Your corporate identity is not just your logo design. It encompasses everything from your logo right through to your business cards and corporate stationery. Typically, all elements of your stationery should follow suit and convey the same message as your logo. Your colours and styles are of the upmost importance and should be carried through across all formats.

The Importance in Marketing

The right branding can make your marketing tasks significantly easier or much more difficult. If you’ve got a brand that is instantly recognisable and remains at the forefront of people’s minds after they’ve laid eyes on it, you’ve done your job properly. If on the other hand it looks too similar to someone elses, doesn’t instill trust or is so mediocre that it is forgotten instantly then it’s time for a rethink.

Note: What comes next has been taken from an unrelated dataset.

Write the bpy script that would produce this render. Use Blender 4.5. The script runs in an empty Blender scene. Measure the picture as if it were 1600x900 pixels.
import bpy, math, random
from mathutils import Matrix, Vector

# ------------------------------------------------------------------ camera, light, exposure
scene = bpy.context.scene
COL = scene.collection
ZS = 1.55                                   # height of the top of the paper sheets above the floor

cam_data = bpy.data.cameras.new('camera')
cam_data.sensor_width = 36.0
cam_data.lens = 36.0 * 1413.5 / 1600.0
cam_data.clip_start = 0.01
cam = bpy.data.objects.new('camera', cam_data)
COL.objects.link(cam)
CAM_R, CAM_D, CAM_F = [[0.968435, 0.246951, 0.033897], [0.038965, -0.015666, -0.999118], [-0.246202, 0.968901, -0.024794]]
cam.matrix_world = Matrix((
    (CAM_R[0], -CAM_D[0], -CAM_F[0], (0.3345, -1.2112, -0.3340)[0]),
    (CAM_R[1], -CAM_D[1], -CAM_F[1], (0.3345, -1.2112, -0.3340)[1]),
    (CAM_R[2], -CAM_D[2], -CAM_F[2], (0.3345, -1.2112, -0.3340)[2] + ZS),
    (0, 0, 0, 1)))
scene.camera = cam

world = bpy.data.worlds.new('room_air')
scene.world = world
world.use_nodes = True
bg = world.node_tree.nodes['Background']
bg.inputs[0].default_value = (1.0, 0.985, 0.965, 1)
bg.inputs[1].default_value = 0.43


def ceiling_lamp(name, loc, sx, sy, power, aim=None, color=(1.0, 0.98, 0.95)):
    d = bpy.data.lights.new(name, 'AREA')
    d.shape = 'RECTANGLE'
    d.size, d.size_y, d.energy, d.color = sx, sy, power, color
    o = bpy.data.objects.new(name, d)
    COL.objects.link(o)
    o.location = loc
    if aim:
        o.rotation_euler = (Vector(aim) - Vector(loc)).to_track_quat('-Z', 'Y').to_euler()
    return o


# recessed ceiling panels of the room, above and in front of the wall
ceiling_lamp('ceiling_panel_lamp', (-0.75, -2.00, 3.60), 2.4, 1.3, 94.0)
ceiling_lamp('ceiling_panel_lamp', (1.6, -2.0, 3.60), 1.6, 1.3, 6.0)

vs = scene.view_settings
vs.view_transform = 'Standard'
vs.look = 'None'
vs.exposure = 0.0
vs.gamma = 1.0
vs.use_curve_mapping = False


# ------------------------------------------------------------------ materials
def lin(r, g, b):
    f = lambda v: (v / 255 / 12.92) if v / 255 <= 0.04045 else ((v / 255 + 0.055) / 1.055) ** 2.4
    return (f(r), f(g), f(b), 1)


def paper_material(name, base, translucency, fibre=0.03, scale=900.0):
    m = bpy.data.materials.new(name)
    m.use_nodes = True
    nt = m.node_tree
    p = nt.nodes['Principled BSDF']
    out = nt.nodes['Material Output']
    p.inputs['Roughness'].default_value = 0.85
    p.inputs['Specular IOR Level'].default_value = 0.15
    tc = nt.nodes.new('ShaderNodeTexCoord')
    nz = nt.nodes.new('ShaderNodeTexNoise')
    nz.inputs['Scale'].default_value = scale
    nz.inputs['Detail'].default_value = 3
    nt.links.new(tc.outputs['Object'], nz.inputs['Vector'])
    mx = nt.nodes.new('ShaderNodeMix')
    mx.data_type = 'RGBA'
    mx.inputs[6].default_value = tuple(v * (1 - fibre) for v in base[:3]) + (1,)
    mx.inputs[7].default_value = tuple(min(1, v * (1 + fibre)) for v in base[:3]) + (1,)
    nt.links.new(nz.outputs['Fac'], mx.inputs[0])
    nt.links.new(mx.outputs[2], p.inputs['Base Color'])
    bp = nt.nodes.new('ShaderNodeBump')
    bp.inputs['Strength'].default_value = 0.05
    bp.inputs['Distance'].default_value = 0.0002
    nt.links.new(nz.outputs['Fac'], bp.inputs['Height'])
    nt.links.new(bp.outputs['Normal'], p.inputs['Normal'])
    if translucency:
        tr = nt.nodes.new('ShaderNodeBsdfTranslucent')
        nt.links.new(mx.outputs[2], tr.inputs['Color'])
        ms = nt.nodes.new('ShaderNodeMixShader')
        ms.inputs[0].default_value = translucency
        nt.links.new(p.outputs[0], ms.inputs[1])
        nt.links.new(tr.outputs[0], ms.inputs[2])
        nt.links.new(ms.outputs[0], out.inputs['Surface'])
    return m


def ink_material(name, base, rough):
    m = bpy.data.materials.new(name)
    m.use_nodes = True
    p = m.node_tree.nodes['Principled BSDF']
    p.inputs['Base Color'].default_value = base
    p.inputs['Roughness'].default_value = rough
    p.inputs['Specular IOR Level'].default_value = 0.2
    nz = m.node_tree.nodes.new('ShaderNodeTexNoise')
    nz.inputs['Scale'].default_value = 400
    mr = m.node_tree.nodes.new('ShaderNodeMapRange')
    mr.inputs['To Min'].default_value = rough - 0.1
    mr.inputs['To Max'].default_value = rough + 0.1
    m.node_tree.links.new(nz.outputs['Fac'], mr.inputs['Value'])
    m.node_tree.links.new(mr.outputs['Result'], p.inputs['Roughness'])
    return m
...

All marketing material be it online or otherwise should contain your brand both in name and design. It needs to be anywhere and everywhere at the same time. It is equally important to attach the brand to the product or service you offer. There is little point in having a brand that everyone knows but nobody understands what you offer.

First Thoughts and Brand Recognition

The first thought people have when they lay eyes on your logo is most important. It’s not uncommon for weak branding to deter people from using your service, even if the service you offer is a good one. Companies frequently spend tens of thousands of pounds, sometimes hundreds on the development of their branding. When you see an advert for Nike on TV, it’s not to encourage you to go out and buy a pair of trainers the next day. It’s to put their brand to the forefront of your mind so the next time you do want to buy trainers, you think Nike and their ad campaign.

Conclusion

Hopefully the above goes some way to illustrating how important your brand is. The logo, your mascot, the typography and the colour scheme you use are of equal importance. Get it right and you’ll go a long way to get your brand out there. Get it wrong and you could well be fighting a losing battle – even if your product is far more superior to that of your competitors.